Beowulf181

Ok my instructor helped me along with this problem. In case any of you are interested here is the solution. Thanks for the help!

Oh just so you guys know that angle that you were talking about earlier (angle CDE) the angle is free. the proof is for all values that make that general shape. The only restriants are the parallel lines, perpendiculars, basically the begining instructions on how to construct the object. Thanks.

This is a simpler screenshot of the same basic shape

BTW, help requested is hint on how to proceed, not the solution.

Here is another showing hidden objects like circles used to construct the two.

See attached.

Oh and if anyone has Geometers sketchpad 4 I can email you a picture of the figure.

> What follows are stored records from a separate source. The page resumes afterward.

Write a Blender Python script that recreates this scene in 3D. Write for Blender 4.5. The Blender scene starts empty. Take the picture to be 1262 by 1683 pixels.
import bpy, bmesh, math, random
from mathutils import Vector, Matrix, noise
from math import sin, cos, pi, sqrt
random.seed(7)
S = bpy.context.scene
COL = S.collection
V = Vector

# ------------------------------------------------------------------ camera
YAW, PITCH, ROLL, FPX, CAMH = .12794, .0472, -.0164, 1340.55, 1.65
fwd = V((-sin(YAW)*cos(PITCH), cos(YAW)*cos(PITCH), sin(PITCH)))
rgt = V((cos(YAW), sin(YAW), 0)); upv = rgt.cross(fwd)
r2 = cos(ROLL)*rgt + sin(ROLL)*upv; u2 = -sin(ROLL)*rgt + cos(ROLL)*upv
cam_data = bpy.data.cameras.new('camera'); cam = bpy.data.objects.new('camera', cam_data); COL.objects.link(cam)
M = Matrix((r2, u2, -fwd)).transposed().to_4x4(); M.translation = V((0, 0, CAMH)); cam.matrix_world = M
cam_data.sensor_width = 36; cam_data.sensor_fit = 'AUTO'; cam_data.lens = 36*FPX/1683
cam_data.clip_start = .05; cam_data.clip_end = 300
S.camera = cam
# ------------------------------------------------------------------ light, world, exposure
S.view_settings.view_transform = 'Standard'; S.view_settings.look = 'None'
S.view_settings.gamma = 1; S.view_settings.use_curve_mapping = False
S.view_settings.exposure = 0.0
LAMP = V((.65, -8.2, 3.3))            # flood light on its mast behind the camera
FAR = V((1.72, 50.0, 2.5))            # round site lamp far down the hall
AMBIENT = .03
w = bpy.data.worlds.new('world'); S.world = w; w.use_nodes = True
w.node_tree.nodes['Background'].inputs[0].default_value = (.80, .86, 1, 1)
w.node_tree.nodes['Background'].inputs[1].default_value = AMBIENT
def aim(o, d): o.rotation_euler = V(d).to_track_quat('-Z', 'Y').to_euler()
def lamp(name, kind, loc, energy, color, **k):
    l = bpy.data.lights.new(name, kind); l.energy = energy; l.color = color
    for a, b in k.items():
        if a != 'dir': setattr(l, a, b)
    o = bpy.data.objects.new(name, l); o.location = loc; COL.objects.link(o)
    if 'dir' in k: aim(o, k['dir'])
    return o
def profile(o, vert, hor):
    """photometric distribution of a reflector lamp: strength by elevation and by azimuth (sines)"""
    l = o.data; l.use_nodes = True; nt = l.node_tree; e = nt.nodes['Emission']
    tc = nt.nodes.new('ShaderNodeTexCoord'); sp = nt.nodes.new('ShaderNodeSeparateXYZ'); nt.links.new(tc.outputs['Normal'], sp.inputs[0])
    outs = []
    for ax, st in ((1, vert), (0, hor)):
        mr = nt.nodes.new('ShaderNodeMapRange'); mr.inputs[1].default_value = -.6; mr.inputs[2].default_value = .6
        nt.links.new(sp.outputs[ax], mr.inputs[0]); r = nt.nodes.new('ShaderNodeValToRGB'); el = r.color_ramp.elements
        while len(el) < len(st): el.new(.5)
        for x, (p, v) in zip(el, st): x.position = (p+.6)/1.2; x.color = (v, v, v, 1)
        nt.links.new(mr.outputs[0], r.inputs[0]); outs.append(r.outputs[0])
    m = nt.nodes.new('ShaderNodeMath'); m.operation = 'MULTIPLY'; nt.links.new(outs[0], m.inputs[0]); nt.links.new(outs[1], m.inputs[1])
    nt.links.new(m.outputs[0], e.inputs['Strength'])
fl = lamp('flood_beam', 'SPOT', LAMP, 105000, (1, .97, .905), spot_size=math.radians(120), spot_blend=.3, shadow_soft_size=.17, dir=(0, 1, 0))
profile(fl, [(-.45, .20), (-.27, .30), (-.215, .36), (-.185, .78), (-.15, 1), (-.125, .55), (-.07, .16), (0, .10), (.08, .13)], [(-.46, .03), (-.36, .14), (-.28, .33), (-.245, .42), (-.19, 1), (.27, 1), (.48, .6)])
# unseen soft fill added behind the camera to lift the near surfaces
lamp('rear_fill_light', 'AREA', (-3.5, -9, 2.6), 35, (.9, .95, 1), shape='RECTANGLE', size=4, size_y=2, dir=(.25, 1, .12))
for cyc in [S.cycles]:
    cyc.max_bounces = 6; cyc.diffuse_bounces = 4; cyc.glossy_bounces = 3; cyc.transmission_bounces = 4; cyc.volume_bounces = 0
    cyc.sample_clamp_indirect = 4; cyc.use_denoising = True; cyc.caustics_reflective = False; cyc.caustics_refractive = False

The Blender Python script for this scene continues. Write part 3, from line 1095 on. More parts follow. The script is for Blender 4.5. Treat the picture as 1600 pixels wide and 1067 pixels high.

Ok this is my first time posting on this site, If anyone can help me with this that would be great. Its kinda hard to explain but ill give it a try. There is a Square (ABCD) with a segment extending from the bottom left hand point (B) a bit more then two times the length of the side (BC) of the square. the point ending this segment (H) has a segment extending from that to the upper left hand point of the square (D) and past that point to a the intersection point (E) of that line and a line perpendicular to that extending from the upper right hand corner of the square (A). There is a segment begining at (A) and ending at (E). There is another point (G) that lies on the intersection of segment (HB) and the line extending from point (A) that is perpendicular to segment (EA). the last point (F) lies on the intersection of segment (HE) and the line perpendicular to segment (HE) extending to (G) the final figure should be a quadrilateral with a square and a rectangle inscribed in it. the goal is to prove that the square is equal in area to the rectangle. Once again if you could help that would be great.